Le raisonnement vaut dans les deux sens. AMAZON, qui disposait du diptyque online/livraison, a acquis le duo magasin/retrait. Les distributeurs traditionnels ont quant à eux opéré le mouvement inverse. Comme WALMART, qui a acquis Jet.com et investi dans son maillage d’entrepôts précieux dans l’optique de la livraison à domicile, d’autres distributeurs ont amorcé le virage. C’est le cas par exemple en France de Monoprix: après avoir scellé un partenariat avec Ocado afin de développer la livraison alimentaire à domicile, la filiale du groupe CASINO vient d’annoncer le rachat du chausseur en ligne Sarenza.com.

Tout au plus l’arrivée d’AMAZON aura-t-elle accéléré le mouvement. Mais la peur de voir le géant américain laminer le secteur semble, à la lumière de ces récentes opérations, bien exagérée. L’actualité de la distribution alimentaire est un condensé de phénomènes qui agitent l’ensemble de l’économie. La digitalisation, qui ne s’interrompra pas, génère autant de craintes que d’espoirs. Et la menace monopolistique des GAFA sur l’économie mondiale conduit à des réactions parfois irrationnelles, oubliant que certains acteurs traditionnels, bien managés, ont parfaitement les moyens de négocier le virage, y compris digital.

 

Le picking de la semaine

Enguerrand Artaz, Analyste Cross Asset, La Financière de l’Echiquier

MAERSK : une transformation longue, les investissements dans le viseur

L’actu. Le plus grand armateur de porte-conteneurs au monde a tenu la semaine dernière sa Journée investisseurs, 14 mois après avoir détaillé son plan de recentrage sur le transport et la logistique.

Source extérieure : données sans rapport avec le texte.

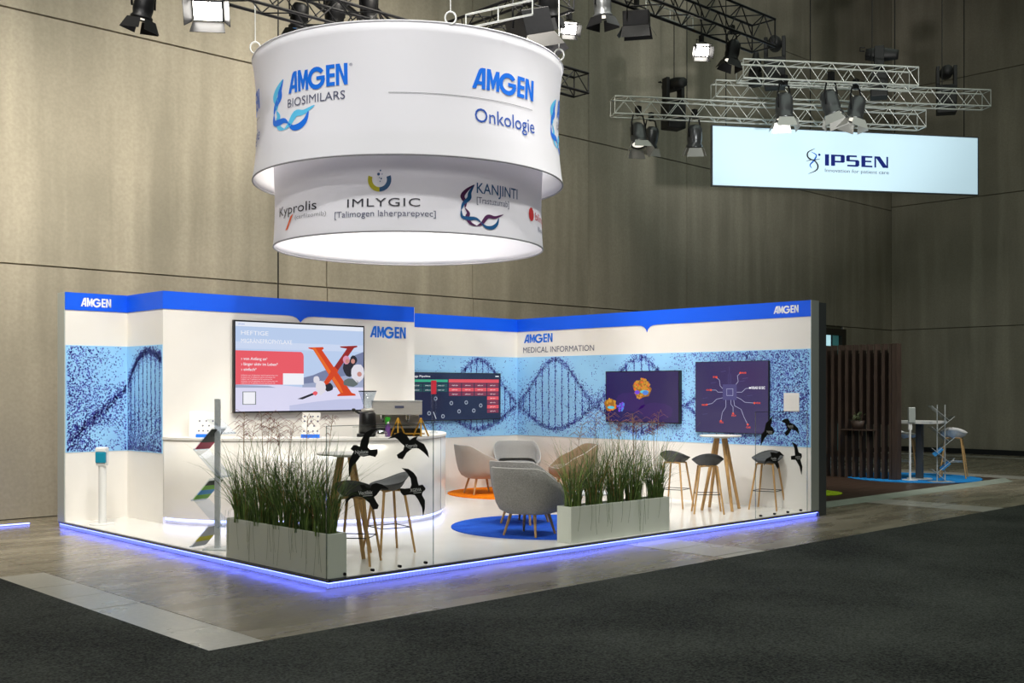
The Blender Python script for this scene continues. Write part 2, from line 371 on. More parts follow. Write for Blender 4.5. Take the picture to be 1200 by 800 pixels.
for j, (z0, z1) in enumerate(((0, 3.58), (3.58, 7.15), (7.15, 10.7), (10.7, 14.4))):
    for i in range(len(xs)-1):
        th = 0.04+0.006*random.random()+(0.02 if j == 0 else 0)
        x0, x1 = xs[i], xs[i+1]
        segs = [(x0, x1, z0, z1)]
        if j == 0 and x0 < DX0 < x1: segs = [(x0, DX0, z0, z1)]
        if j == 0 and x0 < DX1 < x1: segs = [(DX1, x1, z0, z1)]
        for q in segs:
            o = panel(q[0], q[1], q[2], q[3], th).build('concrete_panel', 'concrete_wall', wb); o.location = (0, 7.62, 0)
wr = MB().box(25.28, 25.7, -14, 8.0, 0, 14.4).build('wall_right', 'concrete_wall_dark'); tag(wr, kind='structure')
ys = [7.58, 3.3, -0.1, -3.5, -6.9, -10.3, -14]
for z0, z1 in ((0, 3.58), (3.58, 7.25), (7.25, 10.7), (10.7, 14.4)):
    for i in range(len(ys)-1):
        o = panel(-ys[i], -ys[i+1], z0, z1, 0.04+0.006*random.random()).build('concrete_panel', 'concrete_wall', wr)
        o.rotation_euler = (0, 0, R(-90)); o.location = (25.28, 0, 0)
tag(MB().box(-14.4, -14, -14, 8, 0, 14.4).build('wall_left', 'wall_shell'), kind='structure')
tag(MB().box(-14.4, 25.7, -14.4, -14, 0, 14.4).build('wall_front', 'wall_shell'), kind='structure')
tag(MB().box(-14.4, 25.7, -14.4, 8, 14.4, 14.8).build('ceiling', 'ceiling_grey'), kind='structure')
tag(MB().box(12.0, 25.2, 7.50, 7.555, 0.0, 0.12).build('baseboard_back', 'black_matte'), kind='structure')
tag(MB().box(25.15, 25.235, -14, 7.5, 0.0, 0.14).build('baseboard_right', 'black_matte'), kind='structure')
# a lit glazed door far behind the slatted screen
dr = MB().box(DX0, DX0+0.2, 7.48, 7.66, 0, DZ).box(DX1-0.24, DX1, 7.48, 7.66, 0, DZ).box(DX0+0.2, DX1-0.24, 7.48, 7.66, 3.32, DZ).build('door_1', 'door_frame'); tag(dr, kind='structure')
tag(MB().box(DX0+0.2, 21.78, 7.58, 7.6, 0, 3.32).build('door_pane', 'door_light', dr), 'bright lit glass pane')
tag(MB().box(21.82, DX1-0.24, 7.58, 7.6, 0, 3.32).build('door_pane', 'door_teal', dr), 'teal tinted glass pane')
MB().box(21.78, 21.82, 7.55, 7.62, 0, 3.32).build('mullion', 'black_metal', dr)

fl = MB().box(-14.4, 25.7, -14.4, 8, -0.2, -0.012).build('floor', 'floor_joint'); tag(fl, kind='structure')
# polished concrete fields between the strips of pale tiles (6.5 m grid)
strips = [(-2.27, -1.505), (4.17, 4.945), (10.68, 11.44), (17.2, 17.97), (23.7, 24.4)]
edges = [-14.0]+[e for s_ in strips for e in s_]+[25.3]
for i in range(0, len(edges), 2):
    yy = [-14, -7.7, -1.9, 2.75, 7.6]
    for k in range(4):
        a, b_ = edges[i]+0.005, edges[i+1]-0.005
        MB().box(a, b_, yy[k]+0.004, yy[k+1]-0.004, -0.012, 0.0).build('floor_slab', 'concrete_floor', fl)
tj = [-1.42, -0.66, 0.59, 1.24, 1.9, 2.75]
for si, (a, b_) in enumerate(strips):
    jj = tj if si == 0 else [-1.9+0.65*k for k in range(15)]
    for k in range(len(jj)-1):
        if si == 1 and jj[k] > 0.4: continue
        z = random.uniform(-0.0015, 0.0015)
        MB().box(a+0.005, b_-0.005, jj[k]+0.005, jj[k+1]-0.005, -0.012, 0.001+z).build('floor_tile', 'stone_tile', fl)
MB().box(strips[0][0], strips[0][1], 2.756, 7.6, -0.012, 0.0).build('floor_slab', 'concrete_floor', fl)
cp = MB().add([(-14, -14, 0), (25.1, -14, 0), (25.1, -1.42, 0), (-1.96, -1.42, 0), (-1.96, 2.72, 0), (-14, 2.72, 0),
               (-14, -14, .008), (25.1, -14, .008), (25.1, -1.42, .008), (-1.96, -1.42, .008), (-1.96, 2.72, .008), (-14, 2.72, .008)],
              [(6, 7, 8, 9, 10, 11), (0, 1, 7, 6), (1, 2, 8, 7), (2, 3, 9, 8), (3, 4, 10, 9), (4, 5, 11, 10), (5, 0, 6, 11)])
tag(cp.build('carpet', 'carpet_dark'), 'dark charcoal carpet laid over the aisle in the foreground', 'carpet')
# carpet seams
# ================================================================== STAND PLATFORM
pf = thing('exhibition_platform', (4.1, 3.1, 0), 'raised white stand floor with blue glowing edge', 'platform')
def wbuild(mb, name, m, parent, **k): return mb.build(name, m, parent, world=True, **k)
XE, YE = 8.40, 6.22
wbuild(MB().box(0.02, XE, 0.02, YE, 0.05, P0), 'floor_panel', 'white_floor', pf)
wbuild(MB().box(0, XE, -0.008, 0.02, 0.062, P0-.002).box(-0.008, 0.02, -.008, YE, 0.062, P0-.002), 'edge_profile', 'edge_metal', pf)
wbuild(MB().box(0.05, XE, 0.05, YE, 0.0, 0.05), 'plinth', 'white_panel', pf)
wbuild(MB().box(0.01, XE, 0.012, 0.035, 0.050, 0.061).box(0.012, 0.035, 0.035, YE, 0.050, 0.061), 'led_strip', 'led_blue', pf)
# ribbed translucent skirt below the edge
sk = MB()
for i in range(210):
    x = 0.01+i*0.04; sk.box(x, x+0.024, 0.030, 0.042, 0.004, 0.05)
for i in range(156):
    y = 0.05+i*0.04; sk.box(0.030, 0.042, y, y+0.024, 0.004, 0.05)
tag(wbuild(sk, 'ribbed_skirt', 'skirt', pf), kind='stuff')

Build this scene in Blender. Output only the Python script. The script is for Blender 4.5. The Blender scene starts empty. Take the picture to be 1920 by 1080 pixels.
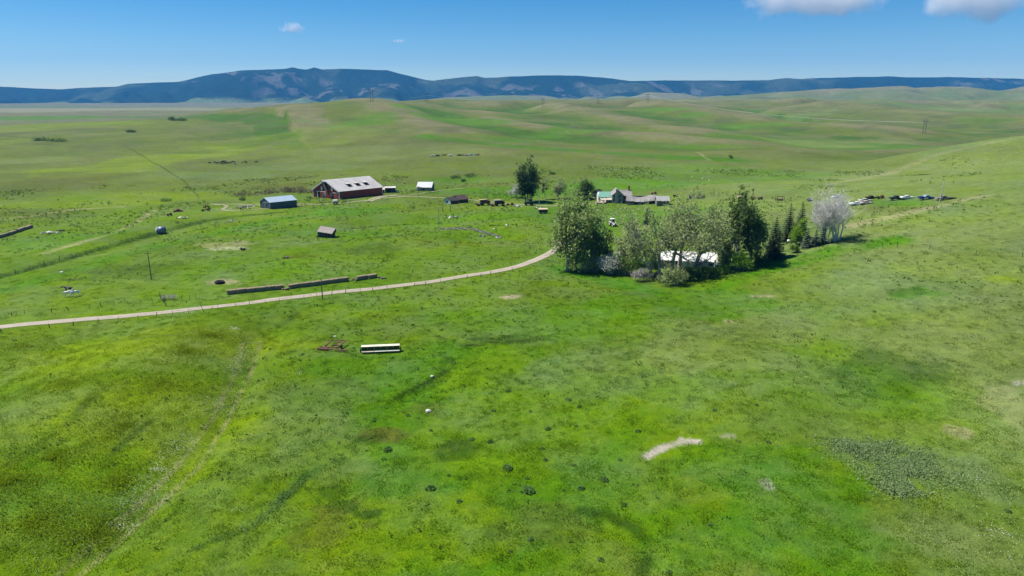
import bpy, bmesh, math, random
import numpy as np
from mathutils import Vector, Matrix, Euler

R = math.radians
SC = bpy.context.scene
COL = SC.collection

# ---------------------------------------------------------------- camera
CAM_Z = 55.0
cam = bpy.data.cameras.new('camera')
cam.sensor_width = 36.0
cam.lens = 24.0
cam.clip_start = 1.0
cam.clip_end = 60000.0
cam_ob = bpy.data.objects.new('camera', cam)
COL.objects.link(cam_ob)
cam_ob.location = (0, 0, CAM_Z)
cam_ob.rotation_euler = (R(90) - math.atan(355.0 / 1280.0), 0, 0)
SC.camera = cam_ob

# ---------------------------------------------------------------- sky and sun
SUN_EL, SUN_AZ = 58.0, -74.0            # azimuth measured from +Y towards +X
world = bpy.data.worlds.new('World')
SC.world = world
world.use_nodes = True
wn = world.node_tree
wn.nodes.clear()
sky = wn.nodes.new('ShaderNodeTexSky')
sky.sky_type = 'NISHITA'
sky.sun_disc = False
sky.sun_elevation = R(SUN_EL)
sky.sun_rotation = R(SUN_AZ)
sky.altitude = 1500
sky.air_density = 1.0
sky.dust_density = 0.0
sky.ozone_density = 4.0
bg = wn.nodes.new('ShaderNodeBackground')
bg.inputs['Strength'].default_value = 0.069
wo = wn.nodes.new('ShaderNodeOutputWorld')
hs = wn.nodes.new('ShaderNodeHueSaturation')
hs.inputs['Saturation'].default_value = 1.45
wn.links.new(sky.outputs[0], hs.inputs['Color'])
wn.links.new(hs.outputs[0], bg.inputs[0])
wn.links.new(bg.outputs[0], wo.inputs[0])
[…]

Notre analyse. Le groupe danois a confirmé l’ensemble de ses objectifs : entre 4 et 5 Md$ d’EBE sur la partie Transport et Logistique en 2018, 350-400 M$ de synergies à horizon 2019 liées à l’acquisition de la compagnie maritime allemande Hamburg Süd et 600 M$ de synergies liées à l’intégration des activités existantes, en particulier entre la branche qui gère la flotte de bateaux, Maersk Line, et la division terminaux. MAERSK a affirmé viser un taux de conversion important de l’EBE en flux de trésorerie (93% en 2017). Les investisseurs ont été déçus à la marge par les premières indications sur les dépenses d’investissement à attendre pour 2018 et 2019 : respectivement 3 et 2,75Md$, des montants proches de ceux des précédents exercices donc, même s’ils n’intégraient pas les dépenses réalisées par Hamburg Süd. Enfin, le management délivre sur sa stratégie de cession des actifs d’énergie à un prix attractif. Une grande partie des titres TOTAL reçus dans le cadre de la cession de Maersk Oil sera retournée aux actionnaires (environ 5,4 Md$).

En conclusion. L’armateur doit à présent rendre une meilleure copie sur l’opérationnel (le groupe est notamment en retard sur ses objectifs de baisses de coûts). Les taux de fret et donc la discipline/consolidation du secteur restent le moteur du titre : 5% de variation des taux de fret représentent 1,3 Md$ d’EBE ! Nous conservons nos positions dans Echiquier Value et Echiquier Agressor.